Use the technique @Porculus suggested in his answer:
perl -pe '$i += 1; chomp; @a = split /\t/; $_ = "INSERT INTO XYZ VALUES($i, '\''$a[4]'\'');\n";'
This closes the single-quoted string just before the single quote, then uses an escaped single-quote, then opens a new single-quoted string.
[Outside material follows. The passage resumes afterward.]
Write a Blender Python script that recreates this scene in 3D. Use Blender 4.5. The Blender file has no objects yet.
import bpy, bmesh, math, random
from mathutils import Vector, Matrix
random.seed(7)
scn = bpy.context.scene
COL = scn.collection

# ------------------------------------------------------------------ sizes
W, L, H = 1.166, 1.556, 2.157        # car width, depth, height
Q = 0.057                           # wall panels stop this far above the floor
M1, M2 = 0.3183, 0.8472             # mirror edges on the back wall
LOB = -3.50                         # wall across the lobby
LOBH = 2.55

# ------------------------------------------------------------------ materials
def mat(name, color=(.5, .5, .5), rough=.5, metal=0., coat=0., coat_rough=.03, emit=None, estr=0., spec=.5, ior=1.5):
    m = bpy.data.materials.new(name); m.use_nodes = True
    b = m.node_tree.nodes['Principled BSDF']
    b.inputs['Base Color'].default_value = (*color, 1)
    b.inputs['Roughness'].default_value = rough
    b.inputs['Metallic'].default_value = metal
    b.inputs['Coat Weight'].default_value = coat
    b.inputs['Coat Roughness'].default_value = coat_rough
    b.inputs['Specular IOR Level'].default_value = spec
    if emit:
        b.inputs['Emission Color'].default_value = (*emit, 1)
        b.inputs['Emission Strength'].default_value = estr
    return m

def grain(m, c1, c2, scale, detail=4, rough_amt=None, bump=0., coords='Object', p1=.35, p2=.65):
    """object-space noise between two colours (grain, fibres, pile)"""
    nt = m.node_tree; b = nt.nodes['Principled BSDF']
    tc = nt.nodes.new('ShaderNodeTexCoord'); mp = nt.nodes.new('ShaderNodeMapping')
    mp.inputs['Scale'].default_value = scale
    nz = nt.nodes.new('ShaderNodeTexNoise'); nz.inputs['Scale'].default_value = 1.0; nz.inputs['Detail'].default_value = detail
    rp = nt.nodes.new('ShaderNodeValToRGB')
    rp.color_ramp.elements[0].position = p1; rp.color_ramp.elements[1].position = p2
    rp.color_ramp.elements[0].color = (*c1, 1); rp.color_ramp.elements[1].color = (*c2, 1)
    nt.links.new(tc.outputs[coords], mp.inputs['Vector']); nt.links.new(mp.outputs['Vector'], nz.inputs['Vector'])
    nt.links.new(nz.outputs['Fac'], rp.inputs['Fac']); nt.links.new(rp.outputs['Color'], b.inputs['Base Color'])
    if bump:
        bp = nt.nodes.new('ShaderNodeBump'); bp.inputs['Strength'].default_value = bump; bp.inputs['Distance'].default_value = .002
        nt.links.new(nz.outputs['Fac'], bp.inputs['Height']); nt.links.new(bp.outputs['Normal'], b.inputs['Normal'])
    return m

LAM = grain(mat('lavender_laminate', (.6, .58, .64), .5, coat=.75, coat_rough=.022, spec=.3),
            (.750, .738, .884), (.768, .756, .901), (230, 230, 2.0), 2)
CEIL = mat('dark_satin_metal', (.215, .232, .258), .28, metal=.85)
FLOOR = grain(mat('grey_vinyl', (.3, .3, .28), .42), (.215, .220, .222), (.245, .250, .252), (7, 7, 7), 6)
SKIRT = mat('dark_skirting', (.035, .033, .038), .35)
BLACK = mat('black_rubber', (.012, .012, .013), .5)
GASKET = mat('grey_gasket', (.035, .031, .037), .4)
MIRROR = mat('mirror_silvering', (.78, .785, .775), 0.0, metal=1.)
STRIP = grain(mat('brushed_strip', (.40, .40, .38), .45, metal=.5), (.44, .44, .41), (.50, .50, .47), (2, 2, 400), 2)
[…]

The beauty of this technique is that you can automate it:
sed -e "s/'/'\\\\''/g" -e "s/^/'/" -e "s/$/'/" <<'EOF'
$i += 1; chomp; @a = split /\t/; $_ = "INSERT INTO XYZ VALUES($i, '$a[4]');\n";
EOF
resulting a properly-quoted string you can paste on to the command line :
'$i += 1; chomp; @a = split /\t/; $_ = "INSERT INTO XYZ VALUES($i, '\''$a[4]'\'');\n";'
Or you can make a shell-script for it:
$ cat > quotify
#!/bin/sh
sed -e "s/'/'\\\\''/g" -e "s/^/'/" -e "s/$/'/"
^D
$ chmod +x quotify
$ ./quotify
$i += 1; chomp; @a = split /\t/; $_ = "INSERT INTO XYZ VALUES($i, '$a[4]');\n";
^D
'$i += 1; chomp; @a = split /\t/; $_ = "INSERT INTO XYZ VALUES($i, '\''$a[4]'\'');\n";'
(The above sed firstly replaces each '
with '\''
then puts a '
at the front and back.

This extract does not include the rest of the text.